Más sofisticada que Mariette Lydis, menos poderosa que Tamara de Lempicka, en Laurencin lo vaporoso de figuras y gestos evidencia demasiado un arte menor.

Su vida no fue ajena a ello, un estar y no estar en la vanguardia; de presencia sí pero no tanto en sus cuadros, como cuando adopta un fauvismo o un cubismo a medias. Aunque siempre cabe la pregunta: ¿no nos resulta suficiente contemplar tantas jóvenes de un erotismo lánguido, que responden al estereotipo de lo que podríamos llamar una estética feminista, aunque tal definición resulte ahora más que insuficiente desacertada? ¿No basta con esa levedad momentánea —de mujeres donde besos y caricias, e incluso al acostarse, no abandonan la representación del ensueño en favor del erotismo explícito— para valorarla sin remilgos sospechosos de ideología?

Confieso que lo que me impide el razonamiento me lo otorga el placer momentáneo. Marie Laurencin no acaba de convencerme, aunque por un momento me satisface.

El juzgarla con rigidez omite en buena medida su historial. Fue quizá la pintora más célebre dentro de la vanguardia parisina. Aceptada con gusto por Georges Braque y Francis Picabia, y con resabios por Pablo Picasso (demasiado masculino y heterosexual en arte y vida para ambos), quien sin embargo le presentó a Guillaume Apollinaire, que se convertiría en su amante.

Hija “ilegítima” de un funcionario menor en un pequeño pueblo, Laurencin logró llevar más allá su habilidad para el dibujo y la composición, aprendida en las clases de pintura de porcelana en el Atelier de Sèvres de París.

Su existencia no siempre transcurrió en ese ensueño típico de sus cuadros, aunque ella hizo todo lo posible para que así fuera. Frecuentó los salones de su época y conoció, además de pintores, a figuras como la diseñadora Coco Chanel y el escritor Jean Cocteau, y de ambos hizo retratos.

Terminó su relación con Apollinaire y se casó con un barón y pintor alemán, Otto van Wätjen. Pero tal matrimonio significó que perdiera su ciudadanía francesa y con su pasaporte alemán tuvo que irse a vivir a España. Allí conoció al poeta japonés Daigaku Horiguchi. Ello fue el comienzo de un amplio vínculo con Japón y su cultura, que también se refleja en la creación del Musée Marie Laurencin, en Tokio, en la casa del coleccionista Masahiro Takano, que contiene más de 600 obras de Laurencin, de la colección privada de Takano, y fue el primer museo en el mundo dedicado exclusivamente a una pintora.

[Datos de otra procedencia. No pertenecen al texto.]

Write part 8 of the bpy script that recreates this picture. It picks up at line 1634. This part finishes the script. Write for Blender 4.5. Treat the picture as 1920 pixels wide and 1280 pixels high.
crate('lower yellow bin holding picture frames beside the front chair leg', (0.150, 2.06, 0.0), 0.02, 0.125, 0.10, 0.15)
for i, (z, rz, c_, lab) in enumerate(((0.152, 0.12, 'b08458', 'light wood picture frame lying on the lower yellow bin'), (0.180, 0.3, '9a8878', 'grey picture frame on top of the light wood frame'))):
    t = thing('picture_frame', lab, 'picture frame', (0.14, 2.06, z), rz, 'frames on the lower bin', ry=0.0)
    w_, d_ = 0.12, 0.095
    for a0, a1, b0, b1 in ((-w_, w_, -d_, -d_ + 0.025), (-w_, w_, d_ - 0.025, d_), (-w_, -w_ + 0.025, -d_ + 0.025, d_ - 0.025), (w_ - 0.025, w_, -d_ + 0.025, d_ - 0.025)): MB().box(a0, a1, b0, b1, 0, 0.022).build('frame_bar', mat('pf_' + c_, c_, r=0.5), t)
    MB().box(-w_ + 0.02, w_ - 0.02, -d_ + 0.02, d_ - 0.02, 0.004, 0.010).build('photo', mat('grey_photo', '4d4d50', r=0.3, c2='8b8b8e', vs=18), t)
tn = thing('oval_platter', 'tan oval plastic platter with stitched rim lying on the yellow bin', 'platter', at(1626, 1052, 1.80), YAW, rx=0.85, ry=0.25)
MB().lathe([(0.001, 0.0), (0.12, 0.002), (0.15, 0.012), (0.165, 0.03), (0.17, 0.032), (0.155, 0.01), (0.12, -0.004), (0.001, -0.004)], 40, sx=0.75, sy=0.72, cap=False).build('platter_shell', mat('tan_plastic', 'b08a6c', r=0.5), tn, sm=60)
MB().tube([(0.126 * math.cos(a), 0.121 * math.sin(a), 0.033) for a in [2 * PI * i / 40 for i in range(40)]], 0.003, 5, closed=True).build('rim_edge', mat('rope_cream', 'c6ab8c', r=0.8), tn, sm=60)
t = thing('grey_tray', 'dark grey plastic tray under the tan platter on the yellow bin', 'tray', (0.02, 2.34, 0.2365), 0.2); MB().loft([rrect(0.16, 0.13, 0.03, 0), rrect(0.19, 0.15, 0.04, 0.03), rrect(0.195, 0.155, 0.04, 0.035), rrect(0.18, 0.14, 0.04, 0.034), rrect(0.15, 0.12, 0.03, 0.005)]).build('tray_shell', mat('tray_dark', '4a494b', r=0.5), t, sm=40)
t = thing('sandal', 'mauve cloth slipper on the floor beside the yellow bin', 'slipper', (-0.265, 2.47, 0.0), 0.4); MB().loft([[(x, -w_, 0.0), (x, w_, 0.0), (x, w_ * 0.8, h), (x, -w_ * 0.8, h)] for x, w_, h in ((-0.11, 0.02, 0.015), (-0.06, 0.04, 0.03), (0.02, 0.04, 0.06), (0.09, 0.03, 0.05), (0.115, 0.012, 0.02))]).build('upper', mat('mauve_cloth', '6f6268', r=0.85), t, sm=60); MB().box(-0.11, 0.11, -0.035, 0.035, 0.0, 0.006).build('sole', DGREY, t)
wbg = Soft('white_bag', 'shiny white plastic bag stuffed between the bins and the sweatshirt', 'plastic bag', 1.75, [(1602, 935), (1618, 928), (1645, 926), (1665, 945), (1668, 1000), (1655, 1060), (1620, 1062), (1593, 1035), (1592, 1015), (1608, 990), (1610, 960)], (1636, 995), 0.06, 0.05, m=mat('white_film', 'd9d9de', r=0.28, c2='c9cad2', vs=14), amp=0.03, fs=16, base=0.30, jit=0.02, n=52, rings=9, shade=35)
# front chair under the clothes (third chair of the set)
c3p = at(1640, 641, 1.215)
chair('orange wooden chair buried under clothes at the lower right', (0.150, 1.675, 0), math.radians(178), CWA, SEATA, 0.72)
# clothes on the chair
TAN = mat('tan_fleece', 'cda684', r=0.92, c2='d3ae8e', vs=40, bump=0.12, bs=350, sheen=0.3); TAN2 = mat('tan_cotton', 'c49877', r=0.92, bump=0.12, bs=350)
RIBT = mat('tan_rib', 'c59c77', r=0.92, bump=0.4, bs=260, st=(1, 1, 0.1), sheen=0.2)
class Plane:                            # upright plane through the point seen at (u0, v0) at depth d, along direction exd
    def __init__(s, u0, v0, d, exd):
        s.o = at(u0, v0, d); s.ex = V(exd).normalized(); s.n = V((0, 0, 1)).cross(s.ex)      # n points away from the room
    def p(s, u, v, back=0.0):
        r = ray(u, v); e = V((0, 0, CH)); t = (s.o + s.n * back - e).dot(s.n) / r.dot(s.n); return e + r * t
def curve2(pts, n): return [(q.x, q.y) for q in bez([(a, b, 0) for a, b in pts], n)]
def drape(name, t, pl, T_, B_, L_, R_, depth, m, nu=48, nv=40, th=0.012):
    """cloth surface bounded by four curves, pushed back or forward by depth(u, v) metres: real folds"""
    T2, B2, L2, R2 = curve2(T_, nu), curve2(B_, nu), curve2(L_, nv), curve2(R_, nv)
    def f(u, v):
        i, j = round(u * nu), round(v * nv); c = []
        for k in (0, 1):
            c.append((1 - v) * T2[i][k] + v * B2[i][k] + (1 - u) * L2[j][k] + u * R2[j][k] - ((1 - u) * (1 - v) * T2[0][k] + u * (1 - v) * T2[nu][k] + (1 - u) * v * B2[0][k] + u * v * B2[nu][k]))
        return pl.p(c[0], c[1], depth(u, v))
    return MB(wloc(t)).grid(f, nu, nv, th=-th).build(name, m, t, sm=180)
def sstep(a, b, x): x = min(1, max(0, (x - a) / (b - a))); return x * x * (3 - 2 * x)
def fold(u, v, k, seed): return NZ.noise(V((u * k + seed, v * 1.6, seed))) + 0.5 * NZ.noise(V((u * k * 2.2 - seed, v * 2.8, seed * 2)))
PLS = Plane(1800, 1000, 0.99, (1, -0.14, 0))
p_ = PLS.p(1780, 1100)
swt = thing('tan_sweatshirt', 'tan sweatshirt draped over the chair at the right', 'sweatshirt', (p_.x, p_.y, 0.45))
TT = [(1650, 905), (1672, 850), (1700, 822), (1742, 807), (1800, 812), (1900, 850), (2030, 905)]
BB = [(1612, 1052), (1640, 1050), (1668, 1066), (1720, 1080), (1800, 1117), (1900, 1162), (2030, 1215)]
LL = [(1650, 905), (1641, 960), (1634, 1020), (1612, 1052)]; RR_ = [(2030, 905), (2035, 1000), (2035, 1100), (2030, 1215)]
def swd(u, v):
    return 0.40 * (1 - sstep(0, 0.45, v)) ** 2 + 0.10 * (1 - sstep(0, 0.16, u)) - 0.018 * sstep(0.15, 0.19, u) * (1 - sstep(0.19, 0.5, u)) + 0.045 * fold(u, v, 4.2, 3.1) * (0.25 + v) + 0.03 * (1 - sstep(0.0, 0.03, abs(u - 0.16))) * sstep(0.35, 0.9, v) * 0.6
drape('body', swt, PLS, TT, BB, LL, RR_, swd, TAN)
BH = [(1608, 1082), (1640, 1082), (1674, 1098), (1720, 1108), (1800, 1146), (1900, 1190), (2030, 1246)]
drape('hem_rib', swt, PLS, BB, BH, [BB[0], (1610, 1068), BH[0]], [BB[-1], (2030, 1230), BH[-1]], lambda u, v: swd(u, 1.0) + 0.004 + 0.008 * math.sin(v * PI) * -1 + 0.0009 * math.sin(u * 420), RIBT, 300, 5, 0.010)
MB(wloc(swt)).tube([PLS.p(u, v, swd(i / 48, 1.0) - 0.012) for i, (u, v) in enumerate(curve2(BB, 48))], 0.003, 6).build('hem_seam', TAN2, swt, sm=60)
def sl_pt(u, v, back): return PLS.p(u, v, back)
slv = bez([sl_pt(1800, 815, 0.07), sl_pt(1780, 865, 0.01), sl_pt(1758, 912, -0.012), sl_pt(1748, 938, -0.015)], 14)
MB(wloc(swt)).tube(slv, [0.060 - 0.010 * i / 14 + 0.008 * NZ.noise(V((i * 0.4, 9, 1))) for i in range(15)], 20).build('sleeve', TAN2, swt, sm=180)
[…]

Laurencin siempre rechazó los extremos, tanto la rigurosa geometría del cubismo como los colores estridentes del fauvismo. En sus rostros de jóvenes de 1910-11 se encuentran similitudes con Les Demoiselles d'Avignon de Picasso, de 1907, pero menos dureza, y asombro y desafío, más languidez y abandono. Años más tarde, esa gentileza la haría muy popular (en 1939 tuvo 11 exposiciones personales durante el año) y muy cotizada. Ahora, sin embargo, sus cuadros permanecen más en los sótanos que en las galerías de los principales museos, y su utopía feminista yace abandonada por una visión más dinámica de la mujer.

En este texto, algunos datos ha sido tomados de “Why Marie Laurencin, the Queen of Avant-Garde Paris, Was Misunderstood for Decades”, de Miranda Gabbott, publicado el 15 de junio de 2020 en artsy.net.